El guion de Ferrari es de una simpleza rampante. En puridad, se ciñe a tratar de interesarnos por un capitán de empresa —Enzo Ferrari— que es bígamo y gafe (mufa, dirían los porteños). Su doble vida amorosa justifica la presencia de Penélope Cruz como la esposa legal, muy sobreactuada, pero aplaudidísima igualmente, porque en Venecia es idolatrada como la nueva Magnani. El metraje se extiende en plúmbeas especificidades técnicas que molarán mucho a los amantes del motor. Pero ni rastro del vértigo esperado en el trazo vital del inventor del vehículo rugiente al que cantaron poetas futuristas como Marinetti. Lo único futurista en Ferrari es mi deseo aspiracional de que concluya cuanto antes. Y, en cuanto al legendario virtuosismo del lenguaje con la cámara de Michael Mann, se concentra aquí en la secuencia del desastre de la Millie Miglia, cuestionable en su explicitud macabra. Así pues, Mann es el primer ángel caído del cartel cenital de esta Mostra.

 

Larraín y «El conde»

Siempre que entro a ver algo del chileno Pablo Larraín lo hago con la certeza de que voy a encontrar inteligencia, provocación y análisis que son crueles biopsias del poder y sus entrañas carnívoras. Larraín ha abordado hasta en cuatro ocasiones las convulsiones de su país atenazado por una de las más siniestras dictaduras del siglo XX. Por eso te preguntas qué va a ofrecerte de nuevo en El conde, la película presentada en esta Mostra y en la cual se centra en primer plano en la figura de Augusto Pinochet, al que hasta ahora fustigaba, pero manteniéndolo siempre en el fuera de campo. El conde del título es un Pinochet que ha simulado su muerte y ha devenido vampiro inmortal. Y lo vemos con su capa al viento sobrevolar el cielo de Santiago, en una poderosísima metáfora visual del peso de su mano de hierro que nunca —ni en los tiempos de los gobiernos de la concertación— dejó de estrangular las estructuras sociales profundas de Chile. Cuanto más ahora, cuando el Gobierno de Boric cohabita con un Parlamento dominado por un ultra, Jose Antonio Kast, que se reivindica abiertamente pinochetista.

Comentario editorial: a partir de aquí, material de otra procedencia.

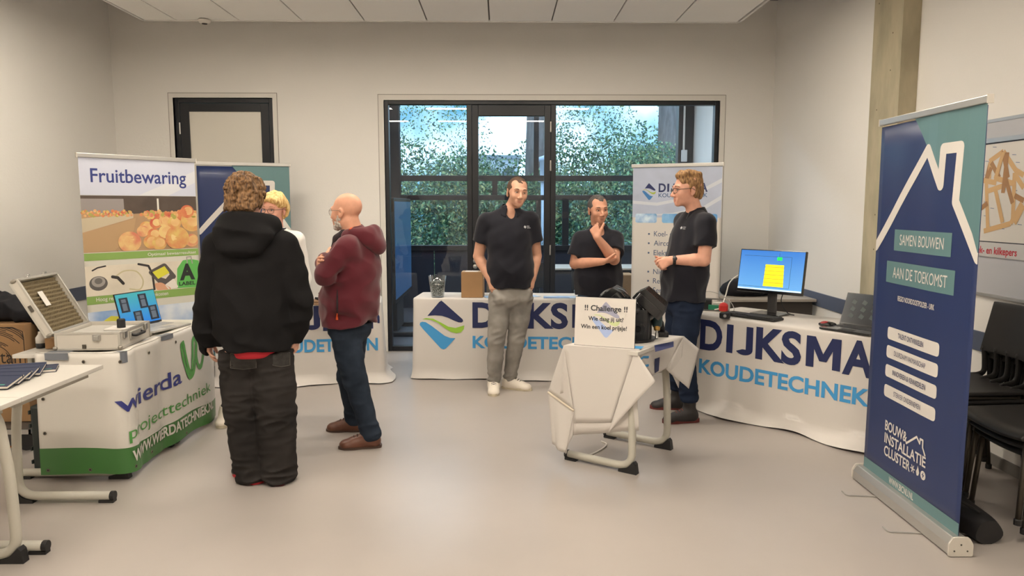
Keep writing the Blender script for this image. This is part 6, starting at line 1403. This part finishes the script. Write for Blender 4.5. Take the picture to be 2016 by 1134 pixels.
# ---------------------------------------------------------------- man with glasses, hands clasped
def glasses_man():
    s = Fig('man with glasses in navy polo and dark jeans, seen from his left with hands clasped', (1.34, 5.50), 5.50, skinm('skin_c', (222, 166, 142))); P = s.P
    ya = math.radians(-82); fw = V3(math.sin(ya), -math.cos(ya), 0); lf = V3(-fw[1], fw[0], 0)
    ms = P(1372, 436, .02); s.SL, s.SR = ms+lf*.185-fw*.0, ms-lf*.185+fw*.03; mh = P(1344, 606, .0); s.HL, s.HR2 = mh+lf*.09, mh-lf*.09; s.HR = s.HR2
    s.EL = P(1386, 512, -.20); s.WL = P(1322, 512, -.16); s.ER = P(1352, 520, .20); s.WR = P(1312, 520, .00)
    s.nb = P(1371, 420, .02); s.hc = P(1353, 374, -.01); s.HR_ = yawR(-80, 2, 0)
    s.KL, s.KR = P(1346, 690, -.12), P(1334, 690, .12); s.AL, s.AR = P(1357, 792, -.17), P(1332, 772, .18); s.TL, s.TR2 = P(1312, 831, -.20), P(1298, 803, .19); s.TL[2] = s.TR2[2] = 0
    s.frame(); hc_ = P(1297, 523, -.10)
    dl = nrm(hc_-s.WL); dr = nrm(P(1290, 524, -.08)-s.WR)
    hands = [(s.WL, dl, V3(.1, .9, -.35), V3(-.2, -.3, 1), [(.7, .9, .5), (.75, .95, .5), (.8, 1.0, .6), (.85, 1.0, .6)], (.7, .4, .25), 1.05, .1),
             (s.WR, dr, V3(.2, -.8, .6), V3(0, -.4, .9), [(.5, .8, .5)]*4, (.7, .4, .3), 1.02, .1)]
    s.body(hands, None, 1.06, .055, arm=(.056, .047, .046, .030), belly=(.16, .14, .18)); s.face((110, 96, 80), (120, 86, 58), (196, 122, 108), gaze=(-4, 0))
    s.glasses(mat('spectacle_frame', (52, 46, 44), .4), .022, .0018, .018)
    def qf(F, T, k, R): F.ell(T(0, -.030, .112), k*V3(.060, .055, .026), R @ Rx(.28), .02); F.ell(T(0, .035, .105), k*V3(.064, .066, .03), R, .02)
    short_hair(s, hair_mat('hair_auburn', (100, 70, 48), (176, 136, 90)), .006, .076, -.065, seed=10, quiff=qf, amp=.0045, fr=110)
    jd = mat('jeans_navy', (31, 40, 58), .85, spec=.15, noise=(8, .2), bump=(600, .2, .0008))
    s.trousers(jd, (.155, .155), rad=(.102, .082, .074, .070), seed=25, wr=.0055, pel=(.165, .125, .12))
    s.polo(polom, float(P(1345, 590, 0)[2]), .018, .64, (.074, .084), (.168, .146, .20), bo=.025, seed=35, hemr=.138, chest=(.175, .125, .20), v=False)
    s.decal(P(1343, 449, -.1), nrm(V3(.6, .8, 0)), .065, .028, logom)
    bo_ = mat('work_boot', (44, 40, 40), .6, noise=(20, .2)); so = mat('boot_sole_red', (104, 44, 40), .6); la = mat('boot_lace', (120, 60, 54), .6)
    s.shoes(s.AL, s.TL, bo_, so, 'boot', collar=.115, lace=la, solth=.028); s.shoes(s.AR, s.TR2, bo_, so, 'boot', collar=.115, lace=la, solth=.028)
    w_ = thing('wrist_watch', 'black watch on the wrist of the man with glasses', 'watch', tuple(s.base)) if False else None
    m = MB(); d = nrm(s.EL-s.WL); c = s.WL+d*.02; q = Vector(d).to_track_quat('Z', 'Y').to_matrix().to_4x4(); M = Matrix.Translation(Vector(c)) @ q
    m.lathe([(.033, -.011), (.0355, -.011), (.0355, .011), (.033, .011)], M, 22); wt = m.build('watch_strap', capb0, s.root); m = MB(); a = Vector(c)+Vector((-.1, -.9, .35)).normalized()*.036; m.ell(tuple(a), (.017, .010, .017), None, 14, 8); m.build('watch_case', mat('watch_steel', (90, 90, 94), .3, metal=.6), wt, smooth=True)
# ---------------------------------------------------------------- bald man with folded arms
def bald_man():
    s = Fig('bald bearded man in maroon hooded jacket and jeans with folded arms', (-1.04, 4.95), 4.95, skinm('skin_d', (222, 164, 136))); P = s.P
    ya = math.radians(-98); fw = V3(math.sin(ya), -math.cos(ya), 0); lf = V3(-fw[1], fw[0], 0)
    ms = P(702, 484, .0); s.SL, s.SR = ms+lf*.18, ms-lf*.18; mh = P(687, 655, .0); s.HL, s.HR2 = mh+lf*.09, mh-lf*.09; s.HR = s.HR2
    s.EL = P(641, 541, -.22); s.WL = P(641, 508, .02); s.ER = P(650, 533, .20); s.WR = P(633, 520, -.10)
    s.nb = P(702, 462, .0); s.hc = P(682, 417, .0); s.HR_ = yawR(-116, 0, 0)
    s.KL, s.KR = P(700, 748, -.14), P(686, 742, .08); s.AL, s.AR = P(728, 846, -.17), P(699, 826, .19); s.TL, s.TR2 = P(676, 888, -.2), P(650, 850, .19); s.TL[2] = s.TR2[2] = 0
    s.frame()
    hands = [(s.WL, nrm(V3(.10, .8, .35)), V3(.8, -.1, -.3), V3(0, -.3, 1), [(.4, .5, .3)]*4, (.7, .5, .3), 1.0), (s.WR, nrm(V3(.02, -1, .18)), V3(.9, .2, -.1), V3(0, .2, 1), [(.35, .5, .3)]*4, (.8, .4, .2), 1.0)]
    s.body(hands, None, 1.03, .060, belly=(.165, .14, .17)); s.face((90, 100, 110), (190, 180, 170), (190, 120, 106), gaze=(0, 0))
    s.glasses(mat('spectacle_frame_thin', (120, 112, 106), .35, metal=.5), .024, .0013, .020)
    F = Field(); T, R, k = s.T, s.HR_, s.hs
    F.ell(T(0, -.024, -.062), k*V3(.0585, .067, .056), R, .01); F.ell(T(0, -.075, -.098), k*V3(.030, .026, .026), R, .02); F.rc(T(-.026, -.096, -.053), T(.026, -.096, -.053), .008*k, k=.01)
    F.ell(T(0, -.022, -.03), k*V3(.0655, .056, .05), R, .02); F.plane(T(0, 0, .006), R @ V3(0, -.55, 1), .012); F.ell(T(0, -.105, -.071), k*V3(.026, .02, .007), R, .004, 's'); F.plane(T(0, .006, 0), R @ V3(0, 1, .25), .02)
    s.cloth('beard', F, hair_mat('beard_grey', (176, 162, 150), (226, 216, 206)), .004, lambda P_: .0022*sine(P_, 5, 190, 10))
    jm = mat('jeans_slate', (40, 48, 60), .85, spec=.15, noise=(8, .22), bump=(600, .2, .0008))
    s.trousers(jm, (.05, .05), rad=(.100, .078, .068, .062), seed=27, wr=.006, pel=(.165, .13, .12), top=.06)
    mar = mat('softshell_maroon', (92, 28, 39), .75, spec=.25, sheen=.25, bump=(500, .12, .0008)); orz = mat('zip_orange', (236, 96, 48), .5); drk = mat('jacket_lining', (44, 32, 36), .8)
    hem = float(P(690, 640, -.1)[2])
    F = Field(); s.torso(F, .030, (.175, .140, .21), (.17, .160, .18), (.165, .14, .12), .015, sh=.060)
    F.chain([s.ms*.7+s.mh*.3, s.mh*.65+s.ms*.35+s.fw*.015, V3(s.mh[0], s.mh[1], hem+.01)-s.fw*.0], [.165, .172, .160], .05, flat=(s.lf, 1.15))
    for S_, E_, W_ in ((s.SL, s.EL, s.WL), (s.SR, s.ER, s.WR)):
        F.rc(S_, E_, .073, .064, .016); F.rc(E_, W_+(E_-W_)*.10, .068, .050, .012)
    F.plane(V3(0, 0, hem), (0, 0, -1), .008)
    F.rc(s.nb+s.fw*.02-s.up*.02, s.nb-s.up*.01+s.fw*.02, .085, .080, .03)
    F.rc(s.nb+s.up*.01+s.fw*.03, s.nb+s.up*.10+s.fw*.045, .068, .064, .004, 's')
    def dsp(P_):
        z = P_[:, 2]; kk = .45+1.1*np.exp(-((z-hem-.04)/.06)**2)+.7*np.exp(-((P_[:, 0]-s.EL[0]-.05)/.10)**2); return .0125*kk*(np.abs(sine(P_, 41, 26, 8, (1, 1, 1.4)))-.7)+.002*sine(P_, 44, 60, 6)
    jk = s.cloth('jacket', F, mar, .0065, dsp); s.shirt = s.last
    F = Field(); F.chain([P(676, 459, -.075), P(664, 470, -.085), P(657, 486, -.08)], [.026, .026, .018], .02); s.cloth('collar_lining', F, drk, .006, par=jk)
    F = Field(); b = s.nb-s.fw*.085-s.up*.005                                                                   # hood lying on the back
    for i in range(9):
        t = -1+2*i/8; th = t*2.1; F.ell(s.nb+s.lf*(.105*math.sin(th))-s.fw*(.10*math.cos(th)+.02)+s.up*(.012-.02*abs(t)+.018*math.cos(th)), (.044, .044, .050), s.TR, .03)
    F.ell(s.nb-s.fw*.115-s.up*.035, (.115, .066, .056), s.TR, .06); F.ell(s.nb-s.fw*.16-s.up*.07, (.07, .04, .045), s.TR, .05); F.rc(s.nb+s.up*.0, s.nb+s.up*.12+s.fw*.03, .066, .072, .008, 's')
    s.cloth('hood', F, mar, .006, lambda P_: .005*(np.abs(sine(P_, 47, 30, 8))-.7), par=jk)
    Vv, Q = s.shirt; bv = BVHTree.FromPolygons([Vector(v) for v in Vv], [tuple(q) for q in Q])
    def on(px, py, off=.002):
        o = Vector((0, 0, EYE))-Vector(s.base); h_ = bv.ray_cast(o, ray(px, py).normalized(), 20); return (h_[0]+h_[1]*off) if h_[0] is not None else Vector(P(px, py, -.2))
    MB().tube([on(664, 570+7*i/1.0, .001) for i in range(8)], [.002+.005*math.sin(PI*i/8) for i in range(8)], 6).build('pocket_zip', drk, jk)
    MB().tube([on(664, 616, .004), on(663.5, 622, .005), on(663.5, 630, .005)], [.004, .006, .008], 8).build('zip_pull', orz, jk)
    MB().tube([on(686, 455, .003), on(689, 450.5, .006), on(694, 449.5, .006), on(697, 453, .004)], .004, 6).build('hood_cord', orz, jk)
    sh = mat('leather_brown', (96, 58, 42), .38, spec=.5, noise=(12, .15)); so = mat('sole_brown', (70, 50, 40), .6)
    s.shoes(s.AL, s.TL, sh, so, 'shoe', collar=.02, lace=mat('lace_brown', (60, 40, 32), .7), solth=.016); s.shoes(s.AR, s.TR2, sh, so, 'shoe', collar=.02, lace=MATS['lace_brown'], solth=.016)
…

Larraín dibuja en El conde un furioso esperpento en blanco y negro. En esa ficción, Pinochet nació en plena revolución francesa y ha vivido más de dos siglos chupando sangre. Hasta el presente, cuando mora en una hacienda con su grimosa corte de los milagros, la cápsula en el tiempo de su esposa, Lucía Hiriart, y su jefe de seguridad, El Ruso Miguel Krassnoff. La farsa macabra destila vitriolo, zarpazos en ráfaga de sardónico humor negrísimo. E ideas locas y geniales como la de una Margaret Thatcher —igualmente vampira— que resulta ser la madre biológica de Pinochet.

Todo esto les puede sonar a frívolo desvarío. Y es cierto que las formas de El conde como cine de terror surreal las extrema Larraín hacia el capricho goyesco. Pero en la base de su película hay un medido grado de gran cine político: el que denuncia no las obviedades, los torturados o desaparecidos, sino el aspecto menos conocido de aquel régimen genocida: el latrocinio, el amasijo de millones en paraísos fiscales que el consorcio Pinochet-Hiriart coleccionó. Y cómo ese legado económico avasallador persiste sin reparación. Porque la capa de El conde se revela inmortal. Y sus herederos entrenan ya para salir a pista.